Thursday, November 5, 2009

Harmonic Convergence: Never To Be Spoken Of Again


I can honestly say, with no false humility, that Mongo has lived a life up to this point in time that has probably never been duplicated. Unfortunately, this journey has brought me as much guilt and sadness as it has pride and satisfaction. As a wise man once said..."We have freedom of choice, but not freedom from the consequences of our choices".

This month commemorates ten years of one of the things I'm most proud of in my life...not drinking alcohol. I knew in my heart of hearts that the decisions I was making and the relationships I was attracting and the person I was when escaping into a bottle wasn't who I wanted to be. So one day, when I woke up alone in a fancy hotel, with Ketel&Cranberry vomit all over the room and with only a vague recollection of the night before and my girlfriend's disgust with me, I pledged to myself and to God that I would never drink again...and I haven't.

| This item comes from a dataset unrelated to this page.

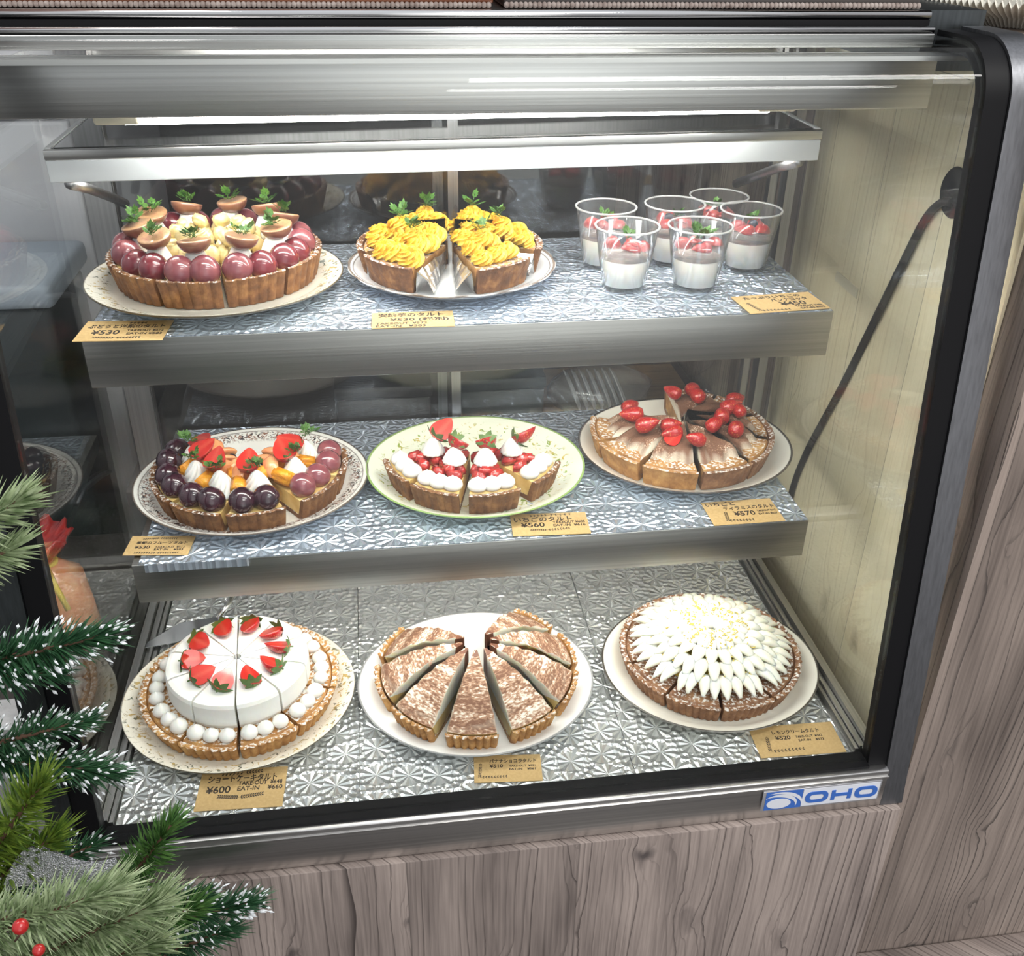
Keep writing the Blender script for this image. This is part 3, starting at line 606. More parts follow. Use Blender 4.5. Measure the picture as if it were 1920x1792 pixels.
cp('front_band', MB().rbox((-0.4370, 0.2790, 0.6660), (0.4010, 0.2845, 0.6885), 0.001), 'plastic_white', cn)
cp('front_edge', MB().rbox((-0.4375, 0.2785, 0.6890), (0.4015, 0.2848, 0.6995), 0.001), 'steel', cn)
for xa in (-0.4375, 0.3945): cp('end_band', MB().rbox((xa, 0.2852, 0.6680), (xa+0.007, 0.50, 0.7005), 0.001), 'plastic_white', cn)
for xa in (-0.424, 0.388): cp('canopy_bracket', MB().tube([(xa, 0.30, 0.660), (xa+0.002, 0.36, 0.640), (xa+0.004, 0.44, 0.610), (xa+0.004, 0.505, 0.585)], 0.006, 8), 'steel_upright', cn)
# rear sliding doors
for x0, x1, y in ((-0.462, 0.004, 0.5365), (-0.030, 0.462, 0.5445)):
    d = cp('sliding_door', MB().box((x0+0.014, y, 0.022), (x1-0.014, y+0.004, 0.738)), 'pane_rear')
    fr_ = MB()
    for a, b_ in (((x0, y-0.001, 0.008), (x0+0.0138, y+0.006, 0.752)), ((x1-0.0138, y-0.001, 0.008), (x1, y+0.006, 0.752)), ((x0+0.0139, y-0.001, 0.008), (x1-0.0139, y+0.006, 0.0215)), ((x0+0.0139, y-0.001, 0.7385), (x1-0.0139, y+0.006, 0.752))): fr_.box(a, b_)
    cp('door_frame', fr_, 'steel_upright', d)
cp('rear_track', MB().box((-0.475, 0.5355, -0.004), (0.475, 0.553, 0.0075)), 'steel'); cp('rear_track', MB().box((-0.475, 0.5355, 0.7525), (0.475, 0.553, 0.776)), 'steel')

# embossed liner sheets on the two shelves and the tray floor
def liner(label, x0, x1, y0, y1, z, lap=None, mat='foil_sheet'):
    mb = MB().box((x0, y0, 0), (x1, y1, 0.0012))
    if lap: mb.box((lap[0], y0-0.0024, 0.0004), (lap[1], y0, 0.0012)).box((lap[0], y0-0.0030, -0.0095), (lap[1], y0-0.0022, 0.0012))
    return tag(ob('liner_sheet', (mb, mat), None, (0, 0, z)), label, 'liner sheet', 'embossed liner sheets')
liner('silver embossed liner sheet on the upper shelf under the grape tart', -0.427, 0.4137, 0.2170, 0.530, ZU-0.0012, mat='foil_sheet_blue')
liner('silver embossed liner sheet on the middle shelf under the strawberry tart', -0.412, 0.4185, 0.1870, 0.530, ZM-0.0012, lap=(-0.405, -0.285), mat='foil_sheet_blue')
for i, (a, b_, lb) in enumerate(((-0.447, -0.170, 'leftmost silver embossed sheet on the case floor, under the shortcake tart'), (-0.169, 0.165, 'middle silver embossed sheet on the case floor, under the banana chocolate tart'), (0.166, 0.4440, 'rightmost silver embossed sheet on the case floor, under the lemon cream tart'))):
    liner(lb, a, b_, 0.0118, 0.530, -0.0018)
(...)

I'm saying all of this, not to self aggrandize or to preach about anything, but as an affirmation on what can be done if we are self-aware enough to realize what is holding us back from becoming our true selves. Most people use metaphorical crutches to help them get through life. For those that have discipline and moderation, drugs and alcohol may never become a problem. But if we let these crutches dictate our path, well...we become spectators in a movie that will inevitably end badly.